Poèmes, Jean-Pierre Faye (par Didier Ayres)
Poèmes, Jean-Pierre Faye (éditions Polyglotte, 2013, 22 €)
Faisant face à une grande quantité de livres en attente dont je veux faire la chronique, cette anthologie de Jean-Pierre Faye et ses quatre cents pages m’ont imposé une lecture véloce. Cela ne m’a pas empêché de découvrir néanmoins le parcours d’une vraie route poétique, originale et intense. Le recueil m’est tout de suite apparu comme tourné vers le corps, les membres du corps ou encore, l’humidité de la chair, la fluidité du sang. Et cela parfois dans une langue hermétique. Donc, ici les éléments physiques fondamentaux, et une langue qui garde son mystère. Il faudrait peut-être relire encore cette anthologie de manière plus appliquée, sachant qu’une première lecture m’a fait aimer cette langue énigmatique. En tous cas, ce livre couvre les poèmes de Jean-Pierre Faye de 1939 à 2013, et s’oriente au fur et à mesure dans la recherche d’une poésie de l’incarnation. Nonobstant, je dirais mieux mon sentiment en rapprochant cette sorte de poésie orphique d’une poésie abstraite, capable de tenir le corps comme une composante géométrique, prosodique.
Mes cœurs de sang éclatés sur le ciel
Demain, là-bas où sanglote ma soif
A des confins de soleil et de vagues
En une ivresse, âcre de pollen
– Ce sang réel à bruire dans le rêve
D’ailleurs, la prosodie des poèmes est pareille à un souffle, brûle avec le brûlant, s’harmonise avec la beauté, devient capiteuse par son étrangeté, charnelle avec toute la possibilité de la quête de l’Éros. Il y a longtemps, j’ai écrit un texte, qui traitait de la nature féminine de l’écriture (laquelle depuis l’Égypte ancienne est gouvernée par la déesse des archives) en disant qu’écrire c’est « écrire-elle », si mon souvenir est bon. Je crois d’ailleurs que j’ai suivi en cela le philosophe Philippe Tancelin, alors mon directeur de thèse.

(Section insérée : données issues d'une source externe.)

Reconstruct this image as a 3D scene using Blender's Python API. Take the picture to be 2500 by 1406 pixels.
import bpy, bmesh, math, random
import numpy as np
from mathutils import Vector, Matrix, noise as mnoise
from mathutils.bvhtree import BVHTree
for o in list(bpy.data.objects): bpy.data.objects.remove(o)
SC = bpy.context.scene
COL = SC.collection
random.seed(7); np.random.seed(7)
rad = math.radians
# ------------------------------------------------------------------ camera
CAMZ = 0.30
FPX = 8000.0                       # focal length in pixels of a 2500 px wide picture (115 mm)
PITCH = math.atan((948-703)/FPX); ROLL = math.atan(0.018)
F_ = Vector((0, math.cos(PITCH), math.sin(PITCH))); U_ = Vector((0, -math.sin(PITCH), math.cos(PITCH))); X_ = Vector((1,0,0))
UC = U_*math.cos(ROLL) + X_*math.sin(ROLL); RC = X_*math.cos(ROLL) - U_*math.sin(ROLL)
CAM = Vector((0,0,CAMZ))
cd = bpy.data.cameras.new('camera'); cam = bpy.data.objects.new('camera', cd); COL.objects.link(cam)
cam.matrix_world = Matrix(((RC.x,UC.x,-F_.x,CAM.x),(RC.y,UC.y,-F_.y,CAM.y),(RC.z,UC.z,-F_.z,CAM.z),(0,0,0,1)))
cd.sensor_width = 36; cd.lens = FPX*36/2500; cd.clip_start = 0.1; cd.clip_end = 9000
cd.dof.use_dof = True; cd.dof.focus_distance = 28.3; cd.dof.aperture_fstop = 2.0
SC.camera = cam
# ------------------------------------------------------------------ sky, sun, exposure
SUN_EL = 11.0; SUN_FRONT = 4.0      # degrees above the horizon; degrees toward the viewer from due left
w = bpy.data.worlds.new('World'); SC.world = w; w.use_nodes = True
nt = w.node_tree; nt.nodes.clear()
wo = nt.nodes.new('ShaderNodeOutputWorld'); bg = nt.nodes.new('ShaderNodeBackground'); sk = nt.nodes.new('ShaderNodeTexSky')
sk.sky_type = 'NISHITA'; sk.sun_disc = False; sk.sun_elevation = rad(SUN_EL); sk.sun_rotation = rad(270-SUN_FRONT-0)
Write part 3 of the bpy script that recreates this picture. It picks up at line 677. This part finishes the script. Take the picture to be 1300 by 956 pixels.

Au reste, tous ces poèmes qui n’hésitent pas à convier les femmes comme créatures, cherchent le bord, l’apparence des choses, les membres, la surface, le bord de la femme, chair sans jugement de valeur.
j’ai de vous un entendement corporel
de vous j’ai connu figures d’un corps
et saveurs et goût, sucs et multiples
. stratège de vos corps et de son dessin
dessinée de soi-même et par tes lignes
chair de tes lignes et de pulpe et grappe
. mais arrachée à ton corps dessiné
esquisse de toi et rire, affamée de noir
et blanc, envahie de couleur
. surface toute profonde et tracée en corps
car c’est toi chair transformée riante
puisque chacun se prend l’autre
. quand je te ligne
le trait dessine leur corps deux à deux
immergés l’un dans l’autre par la limite
mais distincts par désir de l’un vers l’autre
[…]
On pourrait peut-être ici expliquer comment se définit cette poésie, qui poursuit une abstraction, abstraction au sens pur, où même le désir pourrait se calculer, se déduire d’un rapport du point au plan, puis du plan à la ligne. Donc, chercher le secret de la poésie de Jean-Pierre Faye dans le Point et ligne sur plan de Kandinsky. Je dis cela avec en moi comme dernière impression de la globalité du livre, ce mot augural de ligne qui parcourt les soixante-dix ans de la création littéraire de l’auteur, le mot ligne dont je n’ai pas percé l’énigme – à moins de la comprendre à l’intérieur de la conception d’un peintre non figuratif. Figure cabalistique ? ou simplement une ligne de démarcation entre le poème et la réalité ? Chacun verra sans doute en quoi cette approche à la fois hermétique et lumineuse porte soin au lecteur et à ses propres blessures.